We've got some rough UPS guys around here but, I can't say that they were to blame for sure. I've seen them toss stuff around fairly aggressively though. I'm glad your 3 came in fine.
H-9 took a lot of care in the design of the box with the wood "puncture protectors" and it should be effective. If this were an empty ARF, I don't think the damage would've happened. The added weight of the flight gear and the installed rudder at the impact point, combined with some rough handling, is the culprit. If this were a PNP Twist, I don't think it would've happened either. The Twist's rudder/vertical stab is keyed into the fuse and installed by the assembler. In my opinion, H-9 needs to figure out a way to keep the fuse assembly from shifting fore and aft. It could be as simple as placing it on a full box sized piece of cardboard and doing the heavy plastic shrink wrap thing. Ironically, this is how the last generation 5th scale H-9 Cub ARF was packaged.
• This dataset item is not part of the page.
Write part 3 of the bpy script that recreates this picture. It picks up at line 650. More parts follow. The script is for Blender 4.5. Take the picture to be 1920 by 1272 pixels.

If nothing else, put it on the box sized piece of cardboard (in it's shipping bag please) and tape the snot out of it!!
Jimmy (HOOTER), I was wondering when you'd chime in on this....[8D] and no, as of right now, Horizon wants them back. You could call Kevin though and see if he can get you a deal though...
For those of you that don't know Jimmy, he's been known to glue splinters together from a completely totalled airframe and make it fly again. You know the kind of "ooops" where there's a 25 by 75 foot debris field and the engine is either 100 feet in front, or 12 inches down, from the rest of it.
Horizon will figure it out, I've got confidence in them.